Another way of valuing your company is to look at the amount that it generates in annual sales. A general rule of thumb is 1X revenue is the value...but it is actually a highly inaccurate measure of value because of the variability of profit margins between industries.

Earnings Multiples

Earnings multiples are a more accurate way than gross revenue multiples to estimate your company’s sale price.  After all, future net earnings--the net cash flow after all expenses that buyers expect to receive from owning the company--are what buyers actually pay for.  The most commonly-used measure of net earnings is EBITDA--earnings before interest, taxes, depreciation, and amortization.

To calculate your company’s EBITDA, take net profit from financial statements or tax returns for the last three years and the most recent year-to-date period. Then, add back to that number the expenses recorded for interest, taxes, depreciation, and amortization.  

The next step, called normalization, is to make adjustments for one-time or non-recurring events, and costs that aren’t at the normal market level. For example, if you changed locations last year, the moving expenses (unlikely to happen again in the next few years) can be added to EBITDA. 

If you rent space or equipment at below-market rates from yourself or another company you own, you’ll need to subtract from EBITDA the difference between what you paid and a true market rate.  Normalization is a complex exercise best performed by a professional valuator or merger & acquisition advisor, but on your own, you can get to a reasonable value for preliminary estimating purposes.  

You’ll then need to get a figure for an average multiple of EBITDA paid for your type and size of company--which can be obtained from a business broker, accountant, or online sources.  Multiply your normalized EBITDA figure by a market-level EBITDA multiple, to estimate what your company is worth.

Discounted Cash-Flow Analysis

You might also use a discounted cash-flow analysis to come up with your company’s valuation. This is a pretty complex formula that will require some time to calculate.

Essentially, you’ll be taking your company’s annual cash flow (normalized EBITDA) and projecting it into the future. Then you’ll discount the value of your future cash flow by using a “net present value” calculation. You can find a tool that will do this for you by searching for an  “NPV calculator” online, or in the Help function of your Excel or another spreadsheet program.

Other Factors to Consider

Numbers are always going to be the most important thing when determining how much a company is worth. But there are factors besides them that you should also be thinking about. 

For example, your company’s geographic location may add some value to it. Similarly, the strategic significance of your company to a would-be acquirer could increase its valuation. Make sure that you’re thinking about these types of things too before you settle on a final estimated value for your company.

The bottom line: How much is my company worth?

If you want to figure out how much your company is worth, then you need to consider its assets, annual earnings, earnings multiples, and other key financial and non-financial indicators.

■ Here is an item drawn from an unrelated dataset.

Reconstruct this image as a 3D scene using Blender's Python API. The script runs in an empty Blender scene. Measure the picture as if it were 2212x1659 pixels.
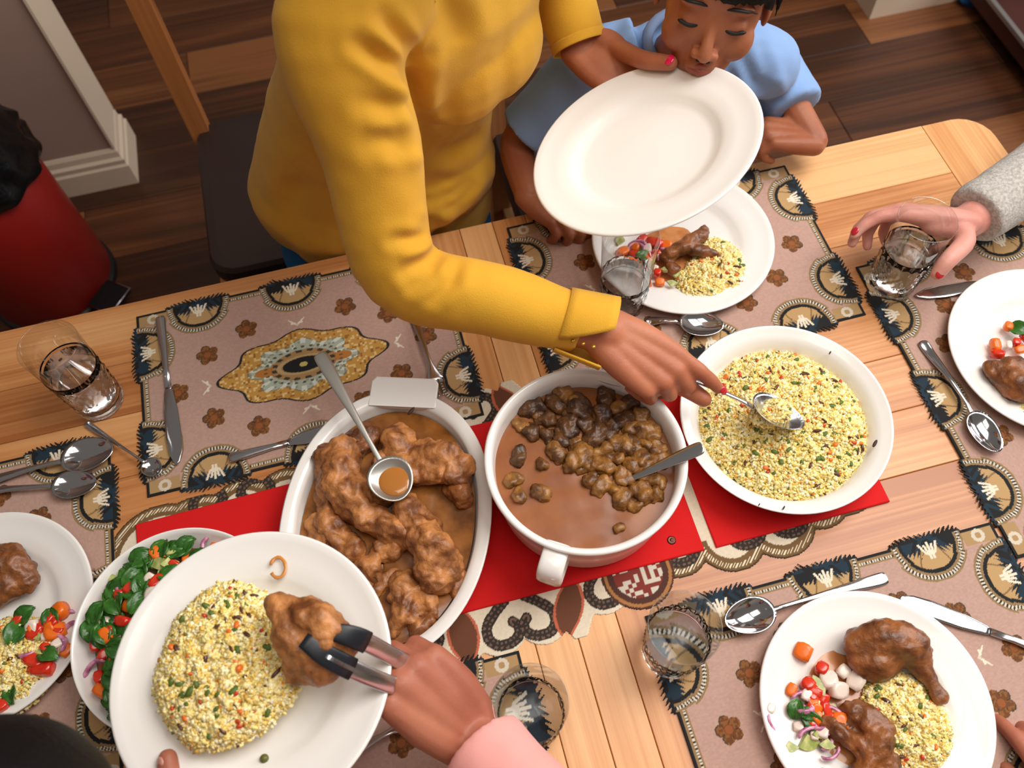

Use the strategies discussed above to figure all of this out.

Once you have that information, you might want to try comparing it to other companies in your industry that have recently been sold. This can help you get a better sense of where the market is at when it comes to acquisitions in your sector. 

Because ultimately, your company is only worth what someone else is willing to pay for it.  And, if you are planning to actually go to market and sell your company, consider retaining an expert in selling companies, such as a merger and acquisition advisor. Those advisors can accurately estimate market values and--perhaps more important--advise you on steps you can take to increase your company’s value before you go to market.